Macquarie raised its price target on Chinese carmaker XPeng on Friday while keeping the ‘Outperform’ rating on the stock.
The new price target came hours after the company announced it is extending its partnership with the Volkswagen Group to integrate its E/E Architecture also across its Internal Combustion Engine (ICE) and Plug-in Hybrid Electric Vehicle (PHEV) platforms in China.
In a new research note, analyst Eugene Hsiao increased the target to $25 from $24 while maintaining an ‘Outperform’ rating on the stock.
“Q1’s net loss beat — partly due to other gains (subsidies, FX) — sets up a potential QoQ decline despite solid volume and margin growth,” Hsiao wrote.
“We are more focused on vehicle margin expansion, though recent peer beats on FX gains could suggest some non-operating upside surprise,” the analyst added.
Macquarie said it updated its estimates and rolled forward its valuation to fiscal year 2026, applying a 1.5x price-to-sales multiple.
This lifted its target price to HK$99 in Hong Kong and $25 in New York, implying an upside potential of 29%. XPeng shares closed 1.7% higher on Friday at $19.72.
The company will report its second quarter earnings results next week, on August 19.

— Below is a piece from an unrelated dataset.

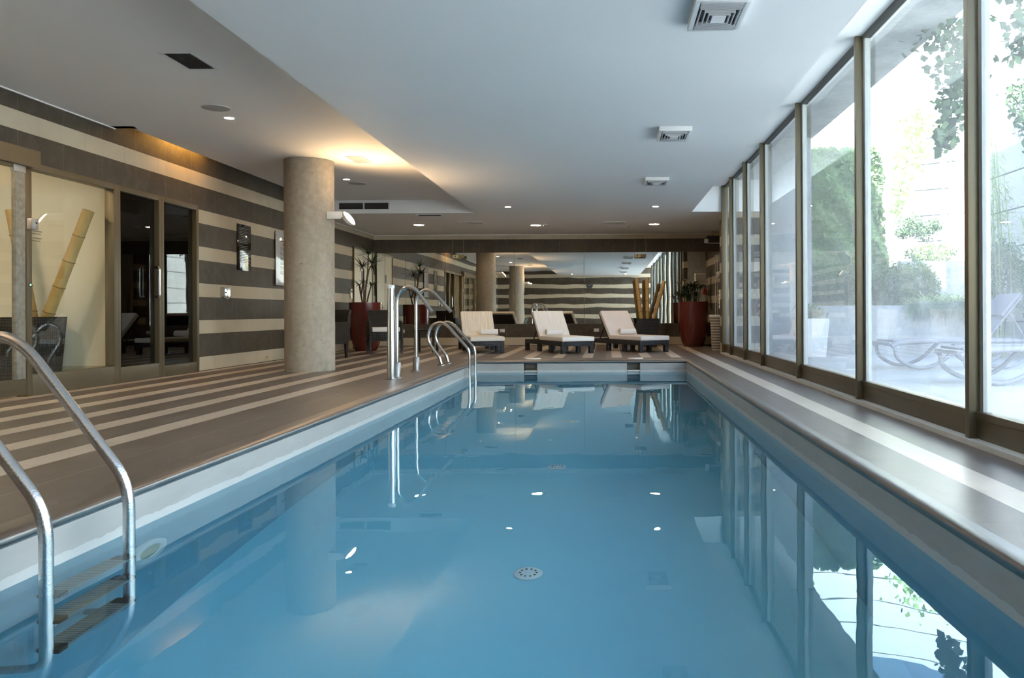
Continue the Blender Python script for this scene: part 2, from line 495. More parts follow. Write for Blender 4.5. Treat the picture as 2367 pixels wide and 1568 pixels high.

The Guangzhou-based automaker registered 7,900 vehicles between August 4 and 10, according to industry data released earlier this week, down 13.2% from the 9,100 sold in the crossover week spanning late July and early August.
Data from the China Passenger Car Association showed on Monday that the Mona M03 sedan — sold only in China — accounted for nearly 43% of the company’s global deliveries in July.